Cape Town 110121 Owner of Specialised Protection Services (SPS) André Naudé speaks to the Weekend Argus concerning the operation of his security company and the monopoly it holds over mroe than a 180 city clubs. Picture: Gareth Smit Reporter: Henriette

Cape Town - A powerful leader in the Cape’s nightclub security trade was arrested before dawn on Tuesday and charged with criminal intimidation of a Cape Town businessman.

But Andre Naude has hit back - alleging that he was only trying to use his influence to stop dangerous body-building steroids being sold to school children.

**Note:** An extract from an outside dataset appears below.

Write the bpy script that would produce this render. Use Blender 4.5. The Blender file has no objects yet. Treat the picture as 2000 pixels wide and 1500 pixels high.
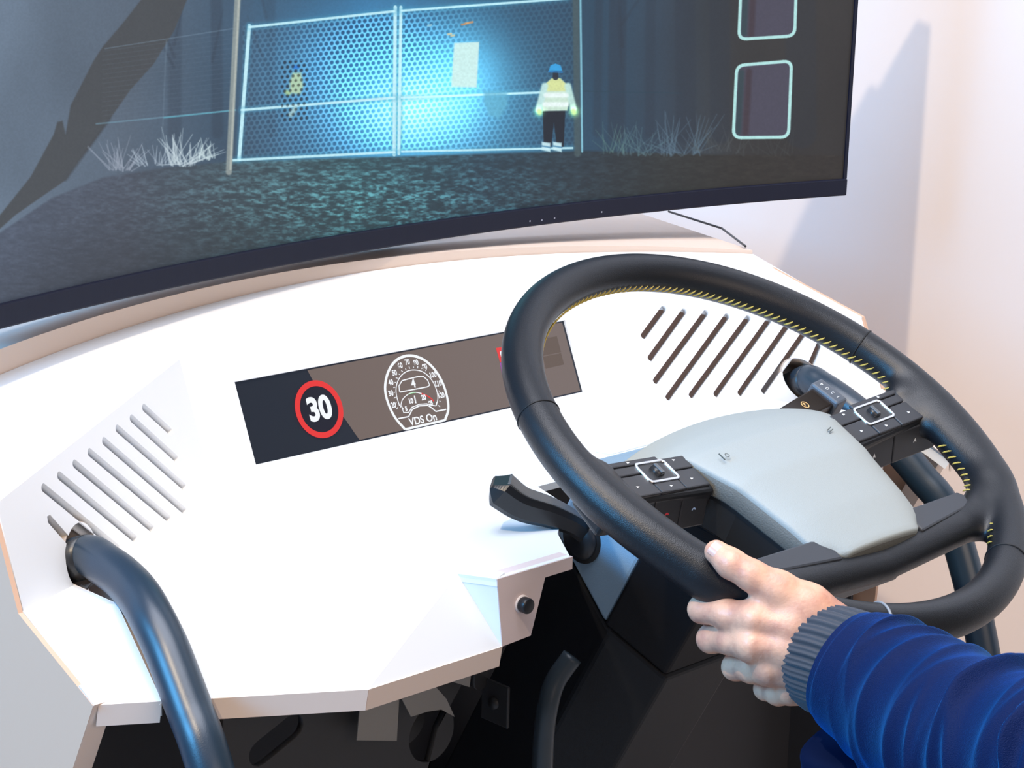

Naude was charged with fraud earlier this year with businessman Mark Lifman after being accused of running the bouncer company Specialised Protection Services (SPS) without being registered with the Private Security Regulatory Authority (Psira), as is required by law. Both are out on bail.

On Friday in the Somerset West Magistrate’s Court, in a seemingly unrelated incident, the Hawks charged a Strand man, Marius Venter, with theft, intimidation and extortion for allegedly squeezing R3 000 a week out of a local businessman.

In the lead-up to Venter’s arrest, the Hawks had set up surveillance and electronically recorded two cash handovers from the businessman to Venter.

On the third occasion, an enforcement team had struck and arrested Venter in the parking lot at the Habitat Centre at the Somerset Mall shopping centre.

The businessman cannot be named.

Venter, a powerfully-built security guard who plies his trade protecting ships from pirates in the Indian Ocean, was granted R10 000 bail.

On Tuesday, Naude was arrested in connection with the matter too - also by leading detective Colonel Mike Barkhuizen of the police’s specialised Hawks investigative unit.

Naude was arrested shortly after arriving back in South Africa from watching a music concert in Ireland, and was taken to the Strand Magistrate’s Court.

He was charged with intimidation, for allegedly meeting the businessman and threatening him.

This charge of intimidation made him in breach of his bail conditions for the earlier charges of fraud.

Together, they constituted a “Schedule 5” offence.

This meant meant Naude’s attorney had to argue why it was in the interests of justice for Naude to receive bail.

But the State did not oppose bail and Naude was granted bail of R10 000.

Speaking after his release at the court, Naude hit out, saying his arrest had been an “injustice”.

He said he had met the businessman at Gordon’s Bay Spur on August 18, as the State alleges, but only to warn him against selling steroids to school children.

Naude denied that his warning to the businessman had amounted to the criminal charge of intimidation

Naude will appear again on yesterday’s intimidation charge on November 16.